Gidenlerimizin çoğuyla, ölüm sonrasında tanışmak gibi absürt bir gerçekliğimiz var. Birçok değerimizin yapıtlarının, ölmesinden sonraki satış yoğunluğuna dair bir araştırma var mıdır, bilmiyorum. Yaşarken gösterilmeyen ilgi ve saygının, tabut başında patlama göstermesindeki cıvıklık ve samimiyetsizlik oranına değinmek bile istemiyorum. “Benzeri gelmeyecek” sızlanmalarına boğulurken, hangimizin aklına “Neden gelmeyecek?” sorusunun geldiğini merak etmenin, son derece lüks olduğunu da biliyorum.
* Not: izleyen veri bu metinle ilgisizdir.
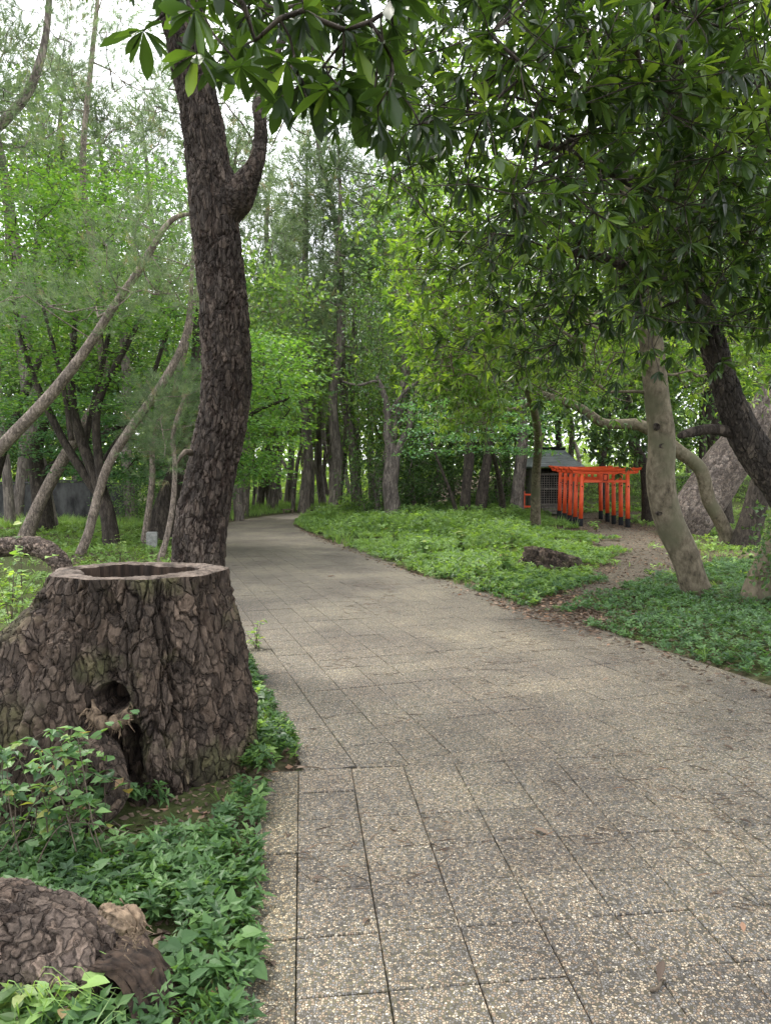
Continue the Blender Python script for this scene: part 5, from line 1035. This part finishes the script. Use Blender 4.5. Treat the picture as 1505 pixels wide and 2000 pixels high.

Arkalarından çarşaf çarşaf neler yaşadıklarını, nelere rağmen kendilerini var ettiklerini, onca işi, sözü ve duruşu ortaya koyarken neler çektiklerini okuyoruz. Çoğunda yasaklama, soruşturma, işkence, hapis, çile, yoksulluk, acı, yalnızlık sözcükleri geçiyor. Bunları Kaf Dağı”ndan masallar gibi mi dinliyoruz, yoksa bu ülkenin bir gerçekliği olarak mı görüyoruz? Örneğin devlet mekanizmasını işletmek, toplumsal kaliteyi korumak-geliştirmek üzere atananlar, seçilenler, görevlendirilenler bu gerçeklikteki paylarını, oturup düşünüyor, yenilerinin yaşanmamasına dair bir yüzleşmeye giriyor olabilir mi? Kendilerini bir hesap verme katına taşıyabilirler mi? Anayasa’da kültür ve sanatın desteklenmesinin, devletin görevi olduğu söylenir. Bu belirleme, “düşünce ve açıklama özgürlüğü” gibi maddelerle pekiştirilir. Bu maddeleri “ama” ile başlayıp sıfırlayan 12 Eylül faşizmi artığı mevzuatı, zihniyeti ve uygulayıcılarını ne yapacağız? Hiçbir şey tek başına anlam taşımaz, muhatabıyla, karşıtıyla ve onlara karşı tavrıyla oranlanır, ölçülür ve gereği yapılır değil mi? O zaman, hüngür hüngür ağladığımız yaşam öykülerini bu gerçeklik içinde okuyamamak, hazin bir eksikliktir. Hele ki üç günde unutup, sızlanmaları bir sonraki cenazeye kadar rafa kaldırmak, kötülükleri doğallaştırmak, yenilerine alan açmaktır.
***
“Bu insanlar bütün bunları yaşarken, devlet ne yapıyordu, ne yapmıyordu, bundan sonra ne yapmalıdır?” gibisinden bir soru, fena bir başlangıç sayılmaz.“Evimizden biri gibiydi…” İnsan bunu ancak ölümünden sonra mı anlar, gösterir? Sorun bir köşeye sığmayacak kadar büyük ve yakıcı. Demokrasiye, insan haklarına ve sanata dair algı yerlerde sürünürken, çözümü gözyaşlarında aramak anlamsızdır. Çağdaş devlet ve toplum anlayışında da yeri yoktur.